WORK TO DO:
Start at the first line of the material below and retype each line through the one containing "S.cycles.transparent_max_bounces = 16", exactly.

INFORMATION SUPPLIED:

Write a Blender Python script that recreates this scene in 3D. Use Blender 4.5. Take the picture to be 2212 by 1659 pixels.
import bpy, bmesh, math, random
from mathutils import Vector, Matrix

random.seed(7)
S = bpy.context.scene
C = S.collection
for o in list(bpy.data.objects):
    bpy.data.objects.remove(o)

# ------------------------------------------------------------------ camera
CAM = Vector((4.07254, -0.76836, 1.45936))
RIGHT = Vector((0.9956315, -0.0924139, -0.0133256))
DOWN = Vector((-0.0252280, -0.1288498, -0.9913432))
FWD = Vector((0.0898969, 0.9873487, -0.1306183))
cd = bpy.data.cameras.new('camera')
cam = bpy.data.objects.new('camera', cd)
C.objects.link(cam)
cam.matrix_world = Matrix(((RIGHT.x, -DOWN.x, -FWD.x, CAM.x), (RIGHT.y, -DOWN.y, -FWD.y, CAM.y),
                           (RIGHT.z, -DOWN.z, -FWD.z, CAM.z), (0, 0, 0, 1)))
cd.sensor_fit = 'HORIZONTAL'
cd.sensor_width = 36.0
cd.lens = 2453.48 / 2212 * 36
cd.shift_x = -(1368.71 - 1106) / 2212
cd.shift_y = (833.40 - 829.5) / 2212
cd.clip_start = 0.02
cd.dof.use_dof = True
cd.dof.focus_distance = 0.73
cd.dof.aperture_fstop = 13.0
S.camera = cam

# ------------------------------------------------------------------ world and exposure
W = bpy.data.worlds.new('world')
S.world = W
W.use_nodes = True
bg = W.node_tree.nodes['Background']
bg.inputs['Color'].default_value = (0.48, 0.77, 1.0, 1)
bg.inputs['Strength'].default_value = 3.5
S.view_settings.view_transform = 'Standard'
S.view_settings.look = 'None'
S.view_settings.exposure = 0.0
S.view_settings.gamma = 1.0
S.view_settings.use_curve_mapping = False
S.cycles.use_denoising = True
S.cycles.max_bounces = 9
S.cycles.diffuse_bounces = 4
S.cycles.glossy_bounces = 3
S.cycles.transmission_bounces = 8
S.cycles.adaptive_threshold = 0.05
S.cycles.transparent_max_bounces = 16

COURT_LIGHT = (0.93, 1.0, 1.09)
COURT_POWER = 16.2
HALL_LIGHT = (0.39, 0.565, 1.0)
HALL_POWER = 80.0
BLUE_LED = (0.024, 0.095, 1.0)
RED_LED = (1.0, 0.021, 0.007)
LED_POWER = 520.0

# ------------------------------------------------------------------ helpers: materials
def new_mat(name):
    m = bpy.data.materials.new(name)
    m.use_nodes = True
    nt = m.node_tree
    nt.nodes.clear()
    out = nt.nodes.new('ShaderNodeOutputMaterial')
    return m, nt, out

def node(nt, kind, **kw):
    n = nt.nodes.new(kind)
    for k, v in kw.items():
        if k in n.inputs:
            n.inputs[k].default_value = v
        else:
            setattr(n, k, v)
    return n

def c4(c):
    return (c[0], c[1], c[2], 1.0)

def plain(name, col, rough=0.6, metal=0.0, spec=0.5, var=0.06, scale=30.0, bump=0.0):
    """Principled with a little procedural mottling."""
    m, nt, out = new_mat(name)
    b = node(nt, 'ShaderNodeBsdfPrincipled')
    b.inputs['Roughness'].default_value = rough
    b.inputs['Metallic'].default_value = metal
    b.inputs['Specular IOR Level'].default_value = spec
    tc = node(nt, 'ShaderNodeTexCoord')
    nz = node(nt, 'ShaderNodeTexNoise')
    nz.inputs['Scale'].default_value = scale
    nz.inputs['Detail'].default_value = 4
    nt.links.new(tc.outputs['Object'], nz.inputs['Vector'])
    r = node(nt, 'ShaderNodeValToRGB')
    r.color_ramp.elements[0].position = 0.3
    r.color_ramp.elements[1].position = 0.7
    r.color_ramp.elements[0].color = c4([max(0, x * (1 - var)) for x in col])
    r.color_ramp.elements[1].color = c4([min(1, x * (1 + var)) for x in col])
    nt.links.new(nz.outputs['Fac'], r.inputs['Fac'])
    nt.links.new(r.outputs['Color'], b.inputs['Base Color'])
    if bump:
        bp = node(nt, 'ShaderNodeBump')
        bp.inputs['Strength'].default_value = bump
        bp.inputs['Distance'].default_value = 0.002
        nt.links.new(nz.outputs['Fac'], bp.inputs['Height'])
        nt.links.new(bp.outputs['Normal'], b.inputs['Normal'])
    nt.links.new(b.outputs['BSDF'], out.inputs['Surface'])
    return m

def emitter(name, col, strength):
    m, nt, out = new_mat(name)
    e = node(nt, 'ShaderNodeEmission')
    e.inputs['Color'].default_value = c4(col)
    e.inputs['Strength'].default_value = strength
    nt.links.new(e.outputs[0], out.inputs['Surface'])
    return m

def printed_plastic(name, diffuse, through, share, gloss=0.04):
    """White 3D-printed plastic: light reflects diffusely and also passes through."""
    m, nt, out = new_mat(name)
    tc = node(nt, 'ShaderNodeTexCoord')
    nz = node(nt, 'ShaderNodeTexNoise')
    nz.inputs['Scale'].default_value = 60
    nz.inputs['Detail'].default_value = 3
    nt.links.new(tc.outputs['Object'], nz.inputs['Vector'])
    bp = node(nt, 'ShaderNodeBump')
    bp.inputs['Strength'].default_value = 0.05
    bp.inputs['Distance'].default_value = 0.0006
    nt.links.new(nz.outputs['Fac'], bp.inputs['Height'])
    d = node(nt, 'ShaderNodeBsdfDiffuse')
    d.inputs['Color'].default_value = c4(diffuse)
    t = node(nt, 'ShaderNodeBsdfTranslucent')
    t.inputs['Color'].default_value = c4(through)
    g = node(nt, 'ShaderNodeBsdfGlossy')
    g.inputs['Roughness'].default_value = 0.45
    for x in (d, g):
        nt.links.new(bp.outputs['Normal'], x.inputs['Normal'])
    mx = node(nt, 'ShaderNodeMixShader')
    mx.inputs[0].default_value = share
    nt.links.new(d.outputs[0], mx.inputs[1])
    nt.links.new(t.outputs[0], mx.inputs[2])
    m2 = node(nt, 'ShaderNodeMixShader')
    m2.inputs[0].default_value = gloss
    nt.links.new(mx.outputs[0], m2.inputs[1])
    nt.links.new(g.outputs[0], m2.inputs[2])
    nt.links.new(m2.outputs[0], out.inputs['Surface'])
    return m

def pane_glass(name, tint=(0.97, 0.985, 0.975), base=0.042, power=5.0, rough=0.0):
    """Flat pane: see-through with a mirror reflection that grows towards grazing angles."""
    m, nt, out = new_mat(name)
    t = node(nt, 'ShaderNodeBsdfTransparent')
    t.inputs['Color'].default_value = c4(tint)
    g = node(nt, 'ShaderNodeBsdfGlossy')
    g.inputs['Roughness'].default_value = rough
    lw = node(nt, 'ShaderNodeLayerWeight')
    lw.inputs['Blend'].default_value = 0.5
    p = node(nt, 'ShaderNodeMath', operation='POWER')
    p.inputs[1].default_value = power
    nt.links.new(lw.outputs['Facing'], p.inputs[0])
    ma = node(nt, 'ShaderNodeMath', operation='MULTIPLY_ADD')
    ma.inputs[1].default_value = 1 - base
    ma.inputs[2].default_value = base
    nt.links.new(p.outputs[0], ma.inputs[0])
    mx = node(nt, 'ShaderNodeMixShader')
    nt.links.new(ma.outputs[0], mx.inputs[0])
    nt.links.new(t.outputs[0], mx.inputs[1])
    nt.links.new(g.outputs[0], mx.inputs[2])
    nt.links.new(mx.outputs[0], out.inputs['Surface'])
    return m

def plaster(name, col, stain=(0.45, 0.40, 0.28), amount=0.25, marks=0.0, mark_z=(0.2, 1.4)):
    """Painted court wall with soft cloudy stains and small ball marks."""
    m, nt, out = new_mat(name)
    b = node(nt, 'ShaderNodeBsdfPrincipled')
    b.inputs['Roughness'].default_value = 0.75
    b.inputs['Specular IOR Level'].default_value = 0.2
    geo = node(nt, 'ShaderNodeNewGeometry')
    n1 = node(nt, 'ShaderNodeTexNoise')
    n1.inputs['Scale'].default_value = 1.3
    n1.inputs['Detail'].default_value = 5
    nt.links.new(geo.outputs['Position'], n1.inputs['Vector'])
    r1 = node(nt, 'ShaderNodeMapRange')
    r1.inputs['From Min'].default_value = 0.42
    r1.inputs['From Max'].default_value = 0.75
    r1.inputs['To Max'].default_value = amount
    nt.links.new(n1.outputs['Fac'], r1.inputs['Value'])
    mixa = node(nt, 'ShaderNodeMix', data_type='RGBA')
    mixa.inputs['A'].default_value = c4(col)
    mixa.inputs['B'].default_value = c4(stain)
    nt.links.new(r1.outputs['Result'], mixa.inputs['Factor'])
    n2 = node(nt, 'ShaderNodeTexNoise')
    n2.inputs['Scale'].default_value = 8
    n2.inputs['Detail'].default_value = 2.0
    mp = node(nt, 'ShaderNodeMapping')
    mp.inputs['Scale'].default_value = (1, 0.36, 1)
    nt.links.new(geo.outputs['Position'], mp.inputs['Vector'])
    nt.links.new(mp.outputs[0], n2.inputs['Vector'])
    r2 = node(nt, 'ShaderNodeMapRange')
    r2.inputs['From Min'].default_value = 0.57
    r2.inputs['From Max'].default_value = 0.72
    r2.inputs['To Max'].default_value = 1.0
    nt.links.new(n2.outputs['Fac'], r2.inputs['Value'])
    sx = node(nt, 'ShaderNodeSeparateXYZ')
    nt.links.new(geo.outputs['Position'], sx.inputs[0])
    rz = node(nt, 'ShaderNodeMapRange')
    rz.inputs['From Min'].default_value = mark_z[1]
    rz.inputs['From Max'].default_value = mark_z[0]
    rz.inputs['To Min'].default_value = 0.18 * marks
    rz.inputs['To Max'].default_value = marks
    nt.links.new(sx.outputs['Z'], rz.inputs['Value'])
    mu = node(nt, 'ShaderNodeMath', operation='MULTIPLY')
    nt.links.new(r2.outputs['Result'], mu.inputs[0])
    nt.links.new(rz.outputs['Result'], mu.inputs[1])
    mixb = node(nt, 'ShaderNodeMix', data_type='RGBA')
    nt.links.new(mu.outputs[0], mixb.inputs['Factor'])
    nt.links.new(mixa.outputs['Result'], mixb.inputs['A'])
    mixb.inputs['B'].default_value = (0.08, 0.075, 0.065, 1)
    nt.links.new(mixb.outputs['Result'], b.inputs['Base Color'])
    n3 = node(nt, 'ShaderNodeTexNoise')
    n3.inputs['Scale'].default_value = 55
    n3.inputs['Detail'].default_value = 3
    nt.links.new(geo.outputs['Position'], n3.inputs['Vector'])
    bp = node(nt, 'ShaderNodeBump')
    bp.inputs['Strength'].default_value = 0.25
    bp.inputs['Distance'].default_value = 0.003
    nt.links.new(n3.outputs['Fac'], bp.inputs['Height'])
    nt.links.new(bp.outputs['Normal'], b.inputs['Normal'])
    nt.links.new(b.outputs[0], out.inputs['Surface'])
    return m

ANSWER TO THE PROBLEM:
Write a Blender Python script that recreates this scene in 3D. Use Blender 4.5. Take the picture to be 2212 by 1659 pixels.
import bpy, bmesh, math, random
from mathutils import Vector, Matrix

random.seed(7)
S = bpy.context.scene
C = S.collection
for o in list(bpy.data.objects):
    bpy.data.objects.remove(o)

# ------------------------------------------------------------------ camera
CAM = Vector((4.07254, -0.76836, 1.45936))
RIGHT = Vector((0.9956315, -0.0924139, -0.0133256))
DOWN = Vector((-0.0252280, -0.1288498, -0.9913432))
FWD = Vector((0.0898969, 0.9873487, -0.1306183))
cd = bpy.data.cameras.new('camera')
cam = bpy.data.objects.new('camera', cd)
C.objects.link(cam)
cam.matrix_world = Matrix(((RIGHT.x, -DOWN.x, -FWD.x, CAM.x), (RIGHT.y, -DOWN.y, -FWD.y, CAM.y),
                           (RIGHT.z, -DOWN.z, -FWD.z, CAM.z), (0, 0, 0, 1)))
cd.sensor_fit = 'HORIZONTAL'
cd.sensor_width = 36.0
cd.lens = 2453.48 / 2212 * 36
cd.shift_x = -(1368.71 - 1106) / 2212
cd.shift_y = (833.40 - 829.5) / 2212
cd.clip_start = 0.02
cd.dof.use_dof = True
cd.dof.focus_distance = 0.73
cd.dof.aperture_fstop = 13.0
S.camera = cam

# ------------------------------------------------------------------ world and exposure
W = bpy.data.worlds.new('world')
S.world = W
W.use_nodes = True
bg = W.node_tree.nodes['Background']
bg.inputs['Color'].default_value = (0.48, 0.77, 1.0, 1)
bg.inputs['Strength'].default_value = 3.5
S.view_settings.view_transform = 'Standard'
S.view_settings.look = 'None'
S.view_settings.exposure = 0.0
S.view_settings.gamma = 1.0
S.view_settings.use_curve_mapping = False
S.cycles.use_denoising = True
S.cycles.max_bounces = 9
S.cycles.diffuse_bounces = 4
S.cycles.glossy_bounces = 3
S.cycles.transmission_bounces = 8
S.cycles.adaptive_threshold = 0.05
S.cycles.transparent_max_bounces = 16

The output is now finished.